Small Business Startup – Savings Tip

When starting a new small business, much of your focus is on startup costs which will consume a large portion of your first year’s budget. To name but a few: new insurance premiums such as liability, workers’ compensation and, depending on the industry, auto insurance, possibly for multiple vehicles, may require large sums. There may be security deposits if renting a location, down payments on assets required for your business, or preparing to make payments on a newly acquired small business loan.

During this startup phase, be careful to keep your operational expenses at a minimum wherever and whenever possible. Payroll will likely be one of your bigger expenses. If you’re starting small and taking on the burden of responsibilities to run your company, your payroll expense is probably already at its lowest. However, if your industry requires a staff to be out in the field, there’s a good chance your payroll expense is on the high side as you strive to make ends meet.

Review your business operations to see where you can cut back and save. One common solution among small business owners is hiring an independent contractor to “pay as you go” when the task does not need to be completed by a permanent full-time employee. Savings in payroll expenses can be reinvested in your company as you get off the ground.
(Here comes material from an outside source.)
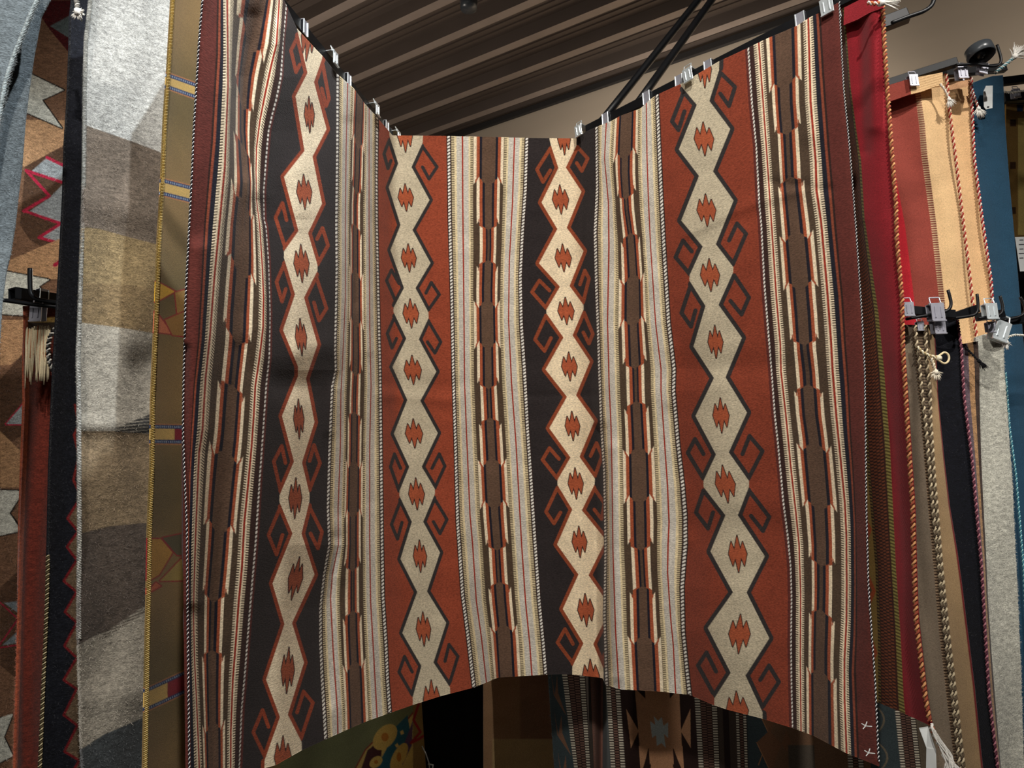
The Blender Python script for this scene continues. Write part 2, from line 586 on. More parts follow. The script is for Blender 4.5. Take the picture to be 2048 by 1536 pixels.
slab('trim_3', ctr(sC, wall_q - 0.04, CEIL + 0.02), WD, WN, UPZ, 7.0, 0.014, 0.02, M_WALLD)

# ------------------------------------------------------------------ the large patterned rug
CREAM = srgb(240, 223, 192); TAUPE = srgb(196, 184, 158); BLACKP = srgb(48, 42, 42); RUST = srgb(148, 69, 46)
ORANGE = srgb(166, 84, 54); CORE = srgb(98, 75, 60); BROWN = srgb(80, 64, 50); INKY = srgb(30, 30, 40)
MAROON = srgb(94, 45, 39); DARK = srgb(58, 38, 34); GREY = srgb(186, 178, 166); GREYL = srgb(214, 208, 196)
REDL = srgb(160, 52, 36); OUTL = srgb(30, 24, 26); BORD = srgb(50, 46, 46); CREAM2 = srgb(230, 212, 170)

G = {
 'edgeL': [(418, -150), (404, 0), (396, 88), (391, 175), (385.5, 262), (383, 335), (377.5, 450), (370, 596), (367, 743), (366, 889), (366, 1100), (368, 1300), (371, 1536)],
 'rl1': [(448, -110), (440, 0), (439, 109), (433.6, 197), (429, 284), (424, 335), (414, 450), (408, 567), (401, 684), (391, 772), (385, 860), (379.5, 950), (376, 1100), (377, 1250), (379, 1536)],
 'red1L': [(453, -110), (454, 0), (455.5, 88), (456.5, 175), (453, 262), (450, 335), (439, 450), (429, 552), (420, 670), (411, 757), (405, 860), (398, 905), (392, 1046), (388, 1164), (387, 1230), (388.5, 1309), (393, 1397), (397, 1484), (399, 1535)],
 'core1': [(536, -70), (520, 0), (511, 40), (499, 87), (487, 153), (484.6, 197), (485, 262), (490, 315), (495, 365), (493, 400), (487.5, 450), (486, 508), (481.6, 567), (477, 626), (475, 684), (469, 743), (464, 801), (458, 880), (448, 959), (442, 1017), (434.7, 1105), (426, 1193), (423, 1310), (423.5, 1400), (425.6, 1528)],
 'red1R': [(562, -45), (559, 0), (554, 88), (543, 131), (531, 186), (520, 241), (513, 295), (512, 340), (513, 400), (519.7, 450), (525.5, 538), (528, 596), (527, 655), (519.7, 714), (511, 772), (508, 831), (503.5, 895), (497.7, 959), (489, 1046), (484.5, 1134), (478, 1203), (472, 1285), (466, 1360), (462, 1462), (461.7, 1535)],
 'dash1': [(573.6, 13), (567, 87.5), (563.8, 153), (555, 197), (546, 230), (538.6, 262), (533, 327), (528.5, 381), (529, 439), (533, 455), (538, 523), (541, 626), (540, 714), (534, 772), (530, 831), (525.5, 895), (521, 959), (514, 1076), (506, 1168), (500, 1240), (491, 1353), (484.7, 1419), (480, 1528)],
 'dash2': [(675, 152), (675, 293), (673, 445), (673.5, 538), (672, 626), (670.5, 699), (672, 740), (664.7, 772), (661.8, 831), (659, 900), (656, 1017), (659, 1090), (648.6, 1149), (641, 1215), (641, 1287), (644, 1355), (651, 1471)],
 'red2L': [(695.5, 176), (692.5, 293), (691, 445), (691, 596), (685, 728), (682, 787), (681, 895), (676.4, 1017), (677, 1090), (664.7, 1149), (661, 1196), (667, 1309), (675, 1419), (676, 1469)],
 'core2': [(721, 195), (716, 293), (714, 351), (710, 410), (710, 596), (711.6, 714), (708.6, 801), (708, 895), (705.7, 1046), (705.5, 1164), (705.6, 1260), (710, 1370), (712, 1447)],
 'red2R': [(738, 220), (738, 445), (739.4, 655), (742, 772), (739, 895), (739, 1076), (741, 1205), (746, 1290), (753.8, 1430)],
 'dash3': [(754, 240), (752.6, 351), (753, 445), (757, 626), (760, 743), (762, 895), (764, 1076), (766, 1195), (771.6, 1284), (775, 1360), (779.7, 1425)],
 'dash4': [(896.7, 272), (899, 439), (903.5, 596), (906.4, 743), (911, 895), (915, 1046), (925, 1190), (935, 1266), (943.8, 1342), (948, 1375)],
 'red3L': [(925, 279), (925.5, 405), (927, 551), (928, 645), (929, 767), (933.7, 884), (940, 1031), (945, 1086), (952.7, 1203), (963, 1276), (971.8, 1355)],
 'core3': [(978.5, 279), (976.8, 405), (977.6, 493), (974.7, 581), (975.6, 650), (976.8, 767), (980.6, 855), (985, 943), (989.5, 1031), (993.8, 1086), (996.7, 1144), (1001, 1203), (1007.8, 1276), (1010.7, 1347)],
 'red3R': [(1029, 279), (1025, 405), (1018.7, 522), (1017, 640), (1023, 767), (1031.8, 884), (1040, 1031), (1043, 1086), (1051, 1203), (1059.7, 1291), (1063.5, 1347)],
 'dash5': [(1054, 277), (1051, 376), (1045, 464), (1040.6, 552), (1042.5, 645), (1049, 738), (1055, 855), (1061, 943), (1069, 1065), (1078.7, 1203), (1087.5, 1291), (1092, 1347)],
 'dash6': [(1193, 256), (1194.4, 376), (1190, 464), (1193, 581), (1196, 650), (1198.8, 738), (1203, 855), (1209, 943), (1211.5, 1088), (1209, 1232), (1213, 1370)],
 'red4L': [(1213, 238), (1209, 317), (1217, 405), (1218, 493), (1215, 645), (1218, 767), (1222, 855), (1223.7, 943), (1225.5, 1100), (1231, 1262), (1238, 1376)],
 'core4': [(1253, 229), (1250, 288), (1248.6, 346), (1253, 420), (1261.8, 478), (1267, 551), (1267, 645), (1270.6, 738), (1272, 796), (1276.5, 884), (1278, 972), (1281, 1088), (1286, 1174), (1288, 1276), (1292.6, 1379)],
 'red4R': [(1292.6, 214), (1294, 317), (1297, 405), (1301, 493), (1311, 645), (1322, 738), (1322, 782), (1329, 884), (1335, 972), (1338, 1045), (1336, 1089), (1335, 1144), (1341, 1232), (1346.8, 1291), (1351, 1379)],
 'dash7': [(1314, 200), (1319, 317), (1323, 405), (1327.7, 493), (1337, 645), (1348, 738), (1346.8, 782), (1355.6, 884), (1365.8, 972), (1370.5, 1031), (1371, 1088), (1364, 1174), (1365.8, 1262), (1373, 1335), (1379, 1388)],
 'dash8': [(1494.8, 97), (1502, 205), (1511, 293), (1517, 410), (1521, 450), (1527, 567), (1534, 655), (1541.7, 743), (1548, 831), (1554, 885), (1559, 937), (1564.7, 1003), (1573.4, 1069), (1580, 1134), (1581.7, 1195), (1580.6, 1287), (1581.7, 1375), (1584, 1456)],
 'red5L': [(1516.8, 88), (1525.6, 205), (1534, 322), (1541.7, 439), (1552, 596), (1560, 690), (1561, 743), (1571, 831), (1577, 895), (1581, 937), (1591, 1025), (1597.5, 1090), (1600.5, 1185), (1600, 1331), (1601.4, 1462)],
 'core5': [(1566.6, 70), (1569.5, 205), (1574, 264), (1578, 351), (1588, 445), (1597, 538), (1604.7, 626), (1609, 699), (1615, 743), (1620, 831), (1627, 875), (1632.5, 937), (1639, 1025), (1642, 1090), (1642, 1178), (1639, 1300), (1640, 1480)],
 'red5R': [(1616.4, 40), (1620.8, 205), (1631, 322), (1632.5, 381), (1642, 445), (1653, 567), (1661.8, 684), (1664.8, 743), (1673, 840), (1680.6, 915), (1689.4, 1003), (1692.7, 1069), (1693.5, 1170), (1693, 1240), (1689, 1318), (1689, 1396), (1693, 1500)],
 'rl2': [(1634, 29), (1641, 146), (1651.6, 293), (1661.8, 410), (1664.8, 450), (1679.4, 596), (1685, 684), (1692, 772), (1697, 870), (1702.5, 937), (1709, 1047), (1710, 1170), (1708.6, 1266), (1704.7, 1344), (1708.6, 1448), (1711, 1514)],
 'edgeR': [(1678, 5), (1686.7, 176), (1698.4, 293), (1710.5, 445), (1723, 626), (1729, 743), (1730.5, 870), (1732, 1025), (1736, 1170), (1742.5, 1266), (1750, 1370), (1755.5, 1500)],
}
UU = dict(edgeL=0, rl1=39, red1L=62, core1=114, red1R=166, dash1=189, dash2=339, red2L=361, core2=414, red2R=467, dash3=489,
          dash4=639, red3L=661, core3=714, red3R=767, dash5=789, dash6=939, red4L=961, core4=1014, red4R=1067, dash7=1089,
          dash8=1239, red5L=1262, core5=1314, red5R=1366, rl2=1389, edgeR=1428)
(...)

And as your customer base grows, any savings will contribute to a steady paycheck for yourself.

Time Tracking

In our high-tech society, few business operations use a manual timekeeping procedure. A favorite of the entrepreneur who provides services at multiple locations for a multitude of clients is a call-in time tracking service.
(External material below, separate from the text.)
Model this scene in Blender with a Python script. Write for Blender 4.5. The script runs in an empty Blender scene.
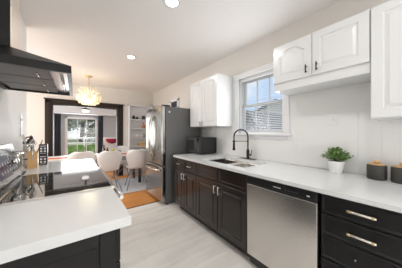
import bpy, bmesh, math, random
from mathutils import Vector, Matrix
random.seed(7)
PI = math.pi
C = bpy.context.scene.collection
SC = bpy.context.scene

# ------------------------------------------------------------ camera, world, lights, exposure
CAM_H = 1.29
cd = bpy.data.cameras.new('camera'); cam = bpy.data.objects.new('camera', cd); C.objects.link(cam)
cam.location = (0, 0, CAM_H)
cam.rotation_euler = (PI/2, 0, -math.radians(36.225))
cd.sensor_width = 36; cd.lens = 172/402*36; cd.shift_y = -1.5/402; cd.clip_start = .02; cd.clip_end = 300
SC.camera = cam
SC.view_settings.view_transform = 'Standard'
SC.view_settings.look = 'None'
SC.view_settings.gamma = 1
SC.view_settings.use_curve_mapping = False
SC.view_settings.exposure = 0.03
SC.cycles.max_bounces = 10
SC.cycles.diffuse_bounces = 6
SC.cycles.use_denoising = True

w = bpy.data.worlds.new('sky'); SC.world = w; w.use_nodes = True
nt = w.node_tree; nt.nodes.clear()
out = nt.nodes.new('ShaderNodeOutputWorld'); bg = nt.nodes.new('ShaderNodeBackground')
tc = nt.nodes.new('ShaderNodeTexCoord'); nz = nt.nodes.new('ShaderNodeTexNoise'); rp = nt.nodes.new('ShaderNodeValToRGB')
nz.inputs['Scale'].default_value = 3.5; nz.inputs['Detail'].default_value = 5
rp.color_ramp.elements[0].position = .36; rp.color_ramp.elements[0].color = (.50, .70, .97, 1)
rp.color_ramp.elements[1].position = .50; rp.color_ramp.elements[1].color = (.9, .93, .97, 1)
nt.links.new(tc.outputs['Generated'], nz.inputs['Vector']); nt.links.new(nz.outputs['Fac'], rp.inputs['Fac'])
nt.links.new(rp.outputs['Color'], bg.inputs['Color']); nt.links.new(bg.outputs[0], out.inputs[0])
bg.inputs['Strength'].default_value = 1.05

sd = bpy.data.lights.new('sun', 'SUN'); so = bpy.data.objects.new('sun', sd); C.objects.link(so)
sd.energy = 2.2; sd.angle = math.radians(2); sd.color = (1, .95, .86)
so.rotation_euler = Vector((.35, .75, -.95)).to_track_quat('-Z', 'Y').to_euler()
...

This automated service has dual roles. Billable time is recorded in order to invoice the client at a later date and hourly time is tallied on a timecard for payroll processing. An employee will call a designated phone number from any location to “punch in.” Upon completion of a job, a second call allows the employee to “punch out” thereby closing out the assignment. However, this system isn’t without its drawbacks; one of which is its lack of employee supervision.
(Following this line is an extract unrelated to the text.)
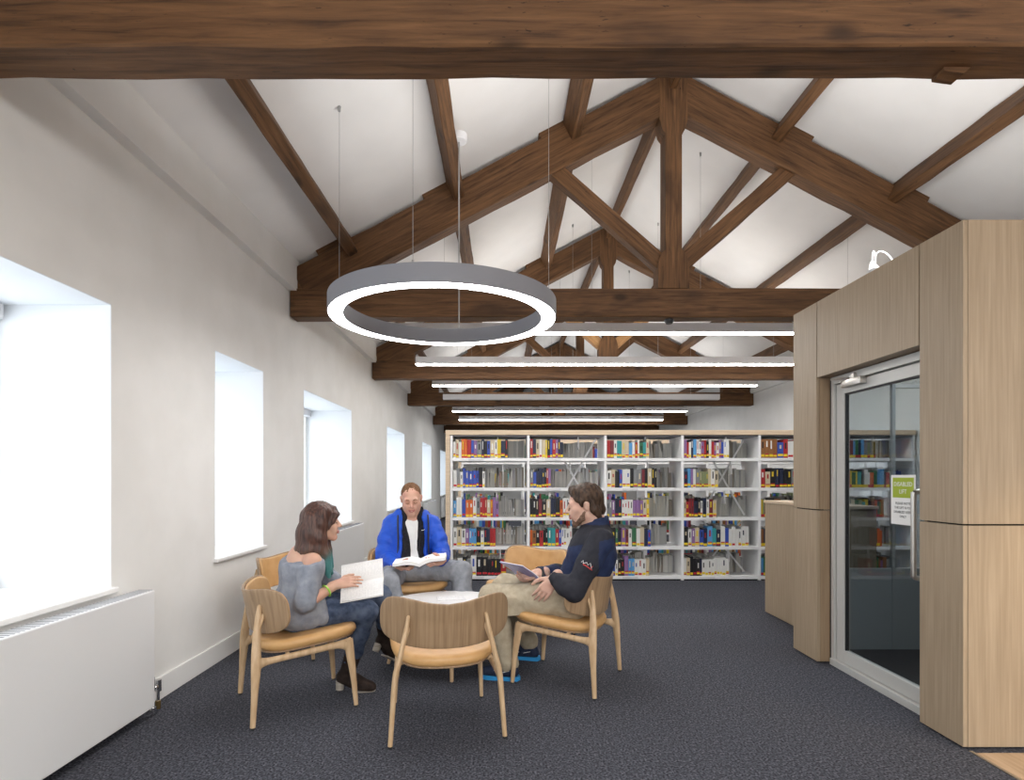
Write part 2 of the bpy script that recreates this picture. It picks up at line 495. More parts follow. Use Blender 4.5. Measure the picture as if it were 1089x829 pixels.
# ------------------------------------------------------------ linear lights
LIN = [(6.54, True, 'lit white linear pendant light nearest the ring light'),
       (8.34, True, 'lit linear pendant light second from the ring light'),
       (10.26, True, 'lit linear pendant light third from the ring light'),
       (12.05, False, 'unlit white linear pendant light among the lit ones'),
       (14.2, True, 'lit linear pendant light just beyond the unlit one'),
       (16.3, True, 'lit linear pendant light farthest from the ring light')]
M['lamp_off'] = mat('unlit diffuser', (.62, .62, .63), .5)
def linear(y, lit, label, lname='linear_pendant_light'):
    t = empty(lname, (RX - .02, y, 2.97), 0, label, 'pendant light', 'linear pendant lights')
    h = MB(); L = 2.9
    h.box(-L, L, -.045, .045, .012, .115, bev=.004)
    h.build('housing', M['lamp_white'], t)
    h = MB(); h.box(-L + .004, L - .004, -.041, .041, 0, .0125)
    h.build('diffuser', M['lamp_glow'] if lit else M['lamp_off'], t)
    for x in (-2.3, -.62, .62, 2.3):
        zt = ceil_z(RX - .02 + x) - 2.97
        w = MB(); w.cyl((x, 0, .113), (x, 0, zt), .0014, seg=6); w.cyl((x, 0, zt - .04), (x, 0, zt), .009, .013, seg=8)
        w.build('suspension_wire', M['wire'], t)
    return t
for a in LIN: linear(*a)
linear(-1.6, True, 'added unseen linear pendant light behind the viewer, over the near end')  # unseen fitting added for even light from behind

# ------------------------------------------------------------ radiators
RLAB = {1: 'white flat panel radiator under the nearest window', 3: 'white flat radiator under the third window, behind the seated woman',
        4: 'white flat radiator under the fourth window, behind the man in blue', 5: 'white flat radiator under the fifth window, left of the bookcase end',
        6: 'white flat radiator under the farthest window'}
for i in (1, 3, 4, 5, 6):
    a, b = WIN[i]
    yb = b + .16; ya = a - .05
    t = empty('radiator', (XL + .075, (ya + yb) / 2, 0), 0, RLAB[i], 'radiator', 'white radiators under the windows')
    hl = (yb - ya) / 2
    m = MB(); m.box(-.045, .058, -hl, hl, .055, .705, bev=.006)
    m.build('panel', M['metal_white'], t)
    m = MB()
    for q in range(int(hl * 2 / .025)):
        yy = -hl + .02 + q * .025
        m.box(-.035, .045, yy, yy + .006, .7052, .7065)
    m.build('top_grille', M['lamp_grey'], t)
    m = MB()
    m.box(-.0745, -.045, -hl + .1, -hl + .15, .2, .6); m.box(-.0745, -.045, hl - .15, hl - .1, .2, .6)
    m.build('wall_bracket', M['metal_white'], t)
    v = MB()
    v.cyl((.005, hl - .01, .13), (.005, hl + .115, .13), .012, seg=12); v.cyl((.005, hl + .115, .0), (.005, hl + .115, .15), .009, seg=12)
    v.cyl((.005, hl + .115, .10), (.005, hl + .115, .165), .018, seg=12); v.cyl((.005, hl + .06, .125), (.005, hl + .06, .20), .017, .014, seg=12)
    v.cyl((.005, hl + .01, .13), (.005, hl + .03, .13), .020, seg=8); v.cyl((.005, hl + .08, .13), (.005, hl + .095, .13), .019, seg=8)
    v.build('valve', M['chrome'], t, True)
    v = MB(); v.cyl((.045, hl + .005, .0), (.045, hl + .005, .075), .010, seg=10); v.cyl((.045, hl + .005, .03), (.045, hl + .005, .05), .016, seg=8); v.cyl((.045, hl - .02, .07), (.045, hl + .01, .07), .010, seg=8)
    v.build('drain_valve', M['chrome'], t, True)
    v = MB(); v.cyl((.005, hl + .115, .0), (.005, hl + .115, .045), .015, seg=12)
    v.build('pipe_collar', M['brass'], t, True)

# ------------------------------------------------------------ lift enclosure
LX, LD = 2.25, 2.36               # oak face and glass plane
Y0, Y1 = 2.81, 4.46
YD0, YD1 = 3.105, 4.12
BX = 4.55; BH = 2.595; SEAM = 1.10
lift = empty('lift_enclosure', (LX, (Y0 + Y1) / 2, 0), 0, 'oak clad lift enclosure with a glass door', 'lift')
lo = lift.location.copy()
def lp(name, boxes, mtl, parent=lift, bev=.0015):
    m = MB()
    off = lo if parent is lift else V((0, 0, 0))
    for b_ in boxes:
        x0, x1, y0, y1, z0, z1 = b_
        m.box(x0 - lo.x, x1 - lo.x, y0 - lo.y, y1 - lo.y, z0 - lo.z, z1 - lo.z, bev=bev)
    return m.build(name, mtl, parent)
g = .004
OP, OB = M['oak_panel'], M['oak_panel_b']
# panels of the long side
lp('oak_panel', [(LX, LX + .022, Y0 + .001, YD0, .012, SEAM - g)], OP)
lp('oak_panel', [(LX, LX + .022, Y0 + .001, YD0, SEAM + g, BH)], OP)
lp('oak_panel', [(LX, LX + .022, YD1 + .0, Y1, .012, SEAM - g)], OP)
lp('oak_panel', [(LX, LX + .022, YD1 + .012, Y1, SEAM + g, BH)], OP)
lp('header_panel', [(LX, LX + .022, YD0 + g * 2, YD1 + .004, 2.05, BH)], OP)
# panels of the near end, 1.2 m wide
for (xa, xb) in ((LX + .0235, 3.45 - g), (3.45 + g, BX)):
    lp('oak_panel', [(xa, xb, Y0, Y0 + .022, .012, SEAM - g)], OP)
    lp('oak_panel', [(xa, xb, Y0, Y0 + .022, SEAM + g, BH)], OP)
# far end and off side
lp('oak_panel', [(BX - .022, BX, Y0 + .023, Y1, .012, BH)], OP)
# door linings
lp('door_lining', [(LX + .023, LD + .05, YD1 + .001, YD1 + .022, .012, SEAM - g), (LX + .023, LD + .05, YD1 + .001, YD1 + .022, SEAM + g, 2.05)], OB)
lp('door_lining', [(LX + .023, LD + .05, YD0 - .022, YD0 - .001, .012, 2.05)], OB)
lp('door_lining', [(LX + .023, LD + .05, YD0, YD1, 2.052, 2.07)], OB)
# dark carcase behind the joints; fills without fittings, added to brighten the ceiling and the lift car
lp('carcase', [(LX + .0235, LX + .06, Y0 + .03, YD0 - .024, .0, BH - .01), (LX + .0235, LX + .06, YD1 + .024, Y1 - .01, 0, BH - .01),  # further added fills that lift the ceiling along the room
               (LX + .0235, LX + .06, YD0, YD1, 2.08, BH - .01), (LX + .04, BX - .03, Y0 + .0235, Y0 + .06, 0, BH - .01)], M['gap'])
lp('glass_roof', [(LX + .061, BX - .024, Y0 + .061, Y1 - .062, BH - .05, BH - .04)], M['glass'])  # unseen lid, made of glass so that light enters the car
# lift car seen through the glass: dark floor, glazed far wall above a grey panel
lp('lift_floor', [(LD + .06, BX - .03, Y0 + .07, Y1 - .06, .004, .016)], M['gap'])
M['lift_grey'] = mat('grey lift panel', (.30, .33, .34), .35)
lp('rear_panel', [(LD + .06, BX - .03, Y1 - .055, Y1 - .03, .004, .635)], M['lift_grey'])
lp('rear_glass', [(LD + .06, BX - .03, Y1 - .046, Y1 - .038, .64, BH - .05)], M['glass'])
lp('mullion', [(2.98, 3.005, Y1 - .06, Y1 - .03, .02, 2.5)], M['lift_grey'])
lp('mullion', [(2.98, BX - .03, Y1 - .058, Y1 - .032, 2.02, 2.05)], M['alu'])
# the aluminium glass door
dr = lp('glass_door', [(LD + .012, LD + .020, YD0 + .09, YD1 - .14, .12, 1.93)], M['glass'])
A = M['alu']
fr = lp('door_frame', [(LD - .02, LD + .05, YD1 - .05, YD1 - .016, .005, 2.045), (LD - .02, LD + .05, YD0 + .002, YD0 + .04, .005, 2.045),
                  (LD - .02, LD + .05, YD0 + .04, YD1 - .05, 1.995, 2.045), (LD - .03, LD + .05, YD0, YD1 - .016, .0, .045)], A, dr)
lp('door_leaf', [(LD - .005, LD + .035, YD1 - .145, YD1 - .06, .05, 1.985), (LD - .005, LD + .035, YD0 + .045, YD0 + .10, .05, 1.985),
                 (LD - .005, LD + .035, YD0 + .10, YD1 - .145, 1.915, 1.985), (LD - .005, LD + .035, YD0 + .10, YD1 - .145, .05, .135)], A, dr)
lp('door_seal', [(LD + .003, LD + .028, YD1 - .153, YD1 - .144, .135, 1.915), (LD + .003, LD + .028, YD0 + .10, YD1 - .145, 1.905, 1.916), (LD - .021, LD - .012, YD1 - .0155, YD1 - .003, .01, 2.04)], M['black'], dr)
h = MB()
hy = 3.20; hx = LD - .075
pts = spline([(LD - .005, hy, 1.255), (hx + .03, hy, 1.255), (hx + .006, hy, 1.248), (hx, hy, 1.225), (hx, hy, 1.0), (hx, hy, .80), (hx + .006, hy, .777), (hx + .03, hy, .77), (LD - .005, hy, .77)], 5)
h.tube([V(p) - lo for p in pts], .0145, 14)
h.build('pull_handle', M['steel'], dr, True)
c = MB()
c.box(LD - .055 - lo.x, LD - .006 - lo.x, 3.72 - lo.y, 3.93 - lo.y, 1.945, 1.995, bev=.006)
c.tube([V(p) - lo for p in [(LD - .04, 3.86, 2.0), (LD - .09, 3.98, 2.012), (LD - .035, 4.05, 2.025)]], [.007, .007, .007], 8)
c.box(LD - .045 - lo.x, LD - .021 - lo.x, 3.80 - lo.y, 3.84 - lo.y, 1.99, 2.03, bev=.004)
c.build('door_closer', M['steel'], dr, True)

# lift notice on the glass
sg = empty('notice', (LD + .010, 3.405, 1.2), 0, 'white and green disabled lift notice taped inside the glass door', 'sign')
def at_sign(name, y0, y1, z0, z1, x, mtl):
    m = MB(); m.box(x - .0006, x, y0, y1, z0, z1); return m.build(name, mtl, sg)
M['lime'] = mat('lime print', (.36, .46, .03), .6); M['ink'] = mat('ink', (.03, .03, .035), .6)
at_sign('sheet', -.105, .105, -.148, .148, -.0005, M['paper'])
at_sign('header', -.090, .090, .012, .132, -.0012, M['lime'])
def text(body, size, y, z, mtl, name, parent, x=-.0022):
    cu = bpy.data.curves.new(name, 'FONT'); cu.body = body; cu.size = size; cu.align_x = 'CENTER'; cu.align_y = 'CENTER'; cu.extrude = .0002; cu.resolution_u = 2
    tmp = bpy.data.objects.new(name, cu); COL.objects.link(tmp)
    dg = bpy.context.evaluated_depsgraph_get(); me = bpy.data.meshes.new_from_object(tmp.evaluated_get(dg))
    bpy.data.objects.remove(tmp); me.materials.clear(); me.materials.append(mtl)
    o = bpy.data.objects.new(name, me); link(o, parent)
    o.location = (x, y, z); o.rotation_euler = (PI / 2, 0, -PI / 2)
    return o
text('DISABLED', .036, 0, .092, M['paper'], 'lettering', sg); text('LIFT', .036, 0, .048, M['paper'], 'lettering', sg)
for j, b_ in enumerate(['PLEASE NOTE', 'THE LIFT IS FOR', 'DISABLED USERS', 'ONLY']):
    text(b_, .021, 0, -.022 - .026 * j, M['ink'], 'lettering', sg)

# low oak counter beyond the lift
t = empty('low_counter', (2.72, 5.08, 0), 0, 'low oak counter wall beyond the lift, in front of the bookcases', 'counter')
m = MB(); m.box(-.14, .2, -.585, .59, .012, 1.085, bev=.002); m.build('body', OP, t)
m = MB(); m.box(-.15, .21, -.60, .60, 1.086, 1.11, bev=.003); m.build('top', M['shelf_oak'], t)
m = MB(); m.box(-.12, .18, -.57, .57, 0, .0115); m.build('plinth', M['gap'], t)

# twin spotlight on the lift roof
t = empty('twin_spotlight', (2.62, 4.05, BH), 0, 'white twin spotlight on a stem on top of the lift box', 'spotlight')
m = MB(); m.cyl((0, 0, -.005), (0, 0, .012), .04, seg=20); m.cyl((0, 0, .01), (0, 0, .27), .007, seg=10); m.build('stem', M['lamp_white'], t, True)
for s, e in ((1, .13), (-.25, .09)):
    m = MB(); pts = spline([(0, 0, .26), (.01 * s, 0, .32), (.05 * s, 0, .335), (e * s * .8, 0, .30), (e * s, 0, .25)], 5)
    m.tube(pts, .005, 8); m.build('arm', M['lamp_white'], t, True)
    m = MB(); m.tube([(e * s, 0, .26), (e * s + .005, 0, .24), (e * s + .012, -.005, .205), (e * s + .015, -.008, .185)], [.012, .02, .035, .036], 14)
    m.build('lamp_head', M['lamp_white'], t, True)
# ------------------------------------------------------------ chairs
def sgn_pow(c, e): return math.copysign(abs(c) ** e, c)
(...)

On the occasion that a timecard appears to have exceeded the allotted time for an assignment, a business is confronted with a dilemma. The actual cost to the client will show a discrepancy in the proposed cost and the payroll will be over budget. A solution to the problem may be to provide a more accurate estimate of time in future proposals. However, a common problem is an employee failing to follow the proper procedure in reporting time.

A disobedient employee may pad his/her time by calling in with a cell phone before reaching the destination and after leaving the location thus increasing his paycheck as well as the client’s billable time. A benefit to using an automated time tracking system is its ability to reveal the source of a call.

A thorough of review of timecards in addition to enforcing a policy to have all employees call in from a landline at the location where the work is taking place will ensure that company time is tracked properly and honestly.

Ultimately, clients will be satisfied and payroll expenses will be on budget.

Employee Spending

Preventing misuse of employee company credit cards and monitoring employee spending could be a major component in cutting costs if abuse of your reimbursement policy is present. Verify receipts are actual company expenses and collect reimbursement forms at scheduled intervals rather than random requests from employees.

Was that dinner on Friday night business related? Was the last toll over the bridge en route to a business meeting? However small reimbursements may be, multiple offenses could damage your bottom line.

Consider setting credit limits on company cards and track expenses diligently. Adhering to this policy and procedure may reveal where attention is required without having to make budget cuts.